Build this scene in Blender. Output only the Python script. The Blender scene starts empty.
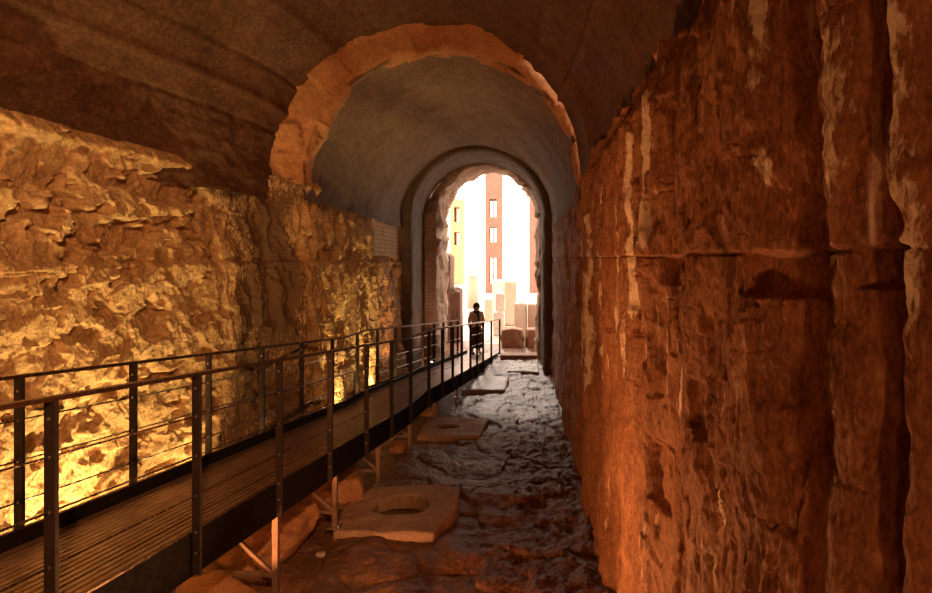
import bpy, bmesh, math, random
import numpy as np
from mathutils import Vector, Matrix
random.seed(7)
C = bpy.context.scene.collection
EYE = 3.05; F = 650.0; VX, VY = 520.0, 260.0
PI = math.pi
def px(x, y, Y):                      # a measured point of the place: pixel + distance -> metres
    return ((x-VX)/F*Y, Y, EYE+(VY-y)/F*Y)

# ------------------------------------------------------------------ noise
def _h(ix, iy, iz, seed):
    h = (ix.astype(np.int64)*374761393 + iy.astype(np.int64)*668265263 + iz.astype(np.int64)*2147483647 + seed*1274126177) & 0xffffffff
    h = ((h ^ (h >> 13))*1274126177) & 0xffffffff
    h = ((h ^ (h >> 16))*2246822519) & 0xffffffff
    h = h ^ (h >> 15)
    return (h & 0xffffff)/float(0xffffff)
def vn(x, y, z, seed=0):
    x, y, z = np.broadcast_arrays(x, y, z)
    fx, fy, fz = np.floor(x), np.floor(y), np.floor(z)
    tx, ty, tz = x-fx, y-fy, z-fz
    tx = tx*tx*tx*(tx*(tx*6-15)+10); ty = ty*ty*ty*(ty*(ty*6-15)+10); tz = tz*tz*tz*(tz*(tz*6-15)+10)
    r = 0
    for a in (0, 1):
        for b in (0, 1):
            for c in (0, 1):
                w = (tx if a else 1-tx)*(ty if b else 1-ty)*(tz if c else 1-tz)
                r = r + w*_h(fx+a, fy+b, fz+c, seed)
    return r*2-1
def fbm(x, y, z, o=5, seed=0, g=.5):
    r = 0; a = 1; n = 0
    for i in range(o):
        r = r + a*vn(x*2**i+i*7.3, y*2**i+i*3.1, z*2**i+i*5.7, seed+i*17); n += a; a *= g
    return r/n
def ridge(x, y, z, o=4, seed=0, g=.5):
    r = 0; a = 1; n = 0
    for i in range(o):
        r = r + a*(1-np.abs(vn(x*2**i+i*3.3, y*2**i+i*9.1, z*2**i, seed+i*13))*2.2); n += a; a *= g
    return r/n
def facets(u, v, seed=0, tilt=1.0):
    """broken rock: every cell is a tilted flat face; returns (height, distance to the crack)"""
    u, v = np.broadcast_arrays(u, v)
    fu, fv = np.floor(u), np.floor(v)
    d1 = np.full(u.shape, 9.); d2 = np.full(u.shape, 9.); h = np.zeros(u.shape)
    z0 = np.zeros(u.shape)
    for a in (-1, 0, 1):
        for b in (-1, 0, 1):
            cu, cv = fu+a, fv+b
            pu = cu+_h(cu, cv, z0, seed+1); pv = cv+_h(cu, cv, z0, seed+2)
            d = (u-pu)**2+(v-pv)**2
            hh = (_h(cu, cv, z0, seed+3)*2-1) + tilt*((_h(cu, cv, z0, seed+4)*2-1)*(u-pu)+(_h(cu, cv, z0, seed+5)*2-1)*(v-pv))
            m = d < d1
            d2 = np.where(m, d1, np.minimum(d2, d)); h = np.where(m, hh, h); d1 = np.where(m, d, d1)
    return h, np.sqrt(d2)-np.sqrt(d1)
def sm(a, b, x):
    t = np.clip((x-a)/(b-a), 0, 1); return t*t*(3-2*t)

# ------------------------------------------------------------------ mesh helpers
def tagp(o, label=None, cat=None, group=None, kind=None):
    if label: o['label'] = label
    if cat: o['category'] = cat
    if group: o['group'] = group
    if kind: o['kind'] = kind
    return o
def empty(name, loc, label, cat, group=None, rz=0):
    o = bpy.data.objects.new(name, None); C.objects.link(o); o.empty_display_size = .1
    o.location = loc; o.rotation_euler = (0, 0, rz)
    return tagp(o, label, cat, group)
def gridmesh(name, P, mat, parent=None, smooth=True, flip=False, closed_u=False, attr=None):
    n, m = P.shape[:2]
    me = bpy.data.meshes.new(name)
    me.vertices.add(n*m); me.vertices.foreach_set('co', P.reshape(-1).astype(np.float32))
    i = np.arange(n if closed_u else n-1)[:, None]; j = np.arange(m-1)[None, :]
    i2 = (i+1) % n
    q = np.stack([i*m+j, i2*m+j, i2*m+j+1, i*m+j+1], -1).reshape(-1, 4)
    if flip: q = q[:, ::-1]
    nf = len(q)
    me.loops.add(nf*4); me.loops.foreach_set('vertex_index', q.reshape(-1).astype(np.int32))
    me.polygons.add(nf); me.polygons.foreach_set('loop_start', (np.arange(nf)*4).astype(np.int32))
    try: me.polygons.foreach_set('loop_total', np.full(nf, 4, np.int32))
    except Exception: pass
    me.update(calc_edges=True)
    if smooth: me.polygons.foreach_set('use_smooth', np.ones(nf, bool))
    me.materials.append(mat)
    if attr is not None:
        for k, a in attr.items():
            at = me.attributes.new(k, 'FLOAT', 'POINT'); at.data.foreach_set('value', a.reshape(-1).astype(np.float32))
    o = bpy.data.objects.new(name, me); C.objects.link(o)
    if parent: o.parent = parent
    return o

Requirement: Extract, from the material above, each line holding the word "scene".

Response to the task:
Build this scene in Blender. Output only the Python script. The Blender scene starts empty.
C = bpy.context.scene.collection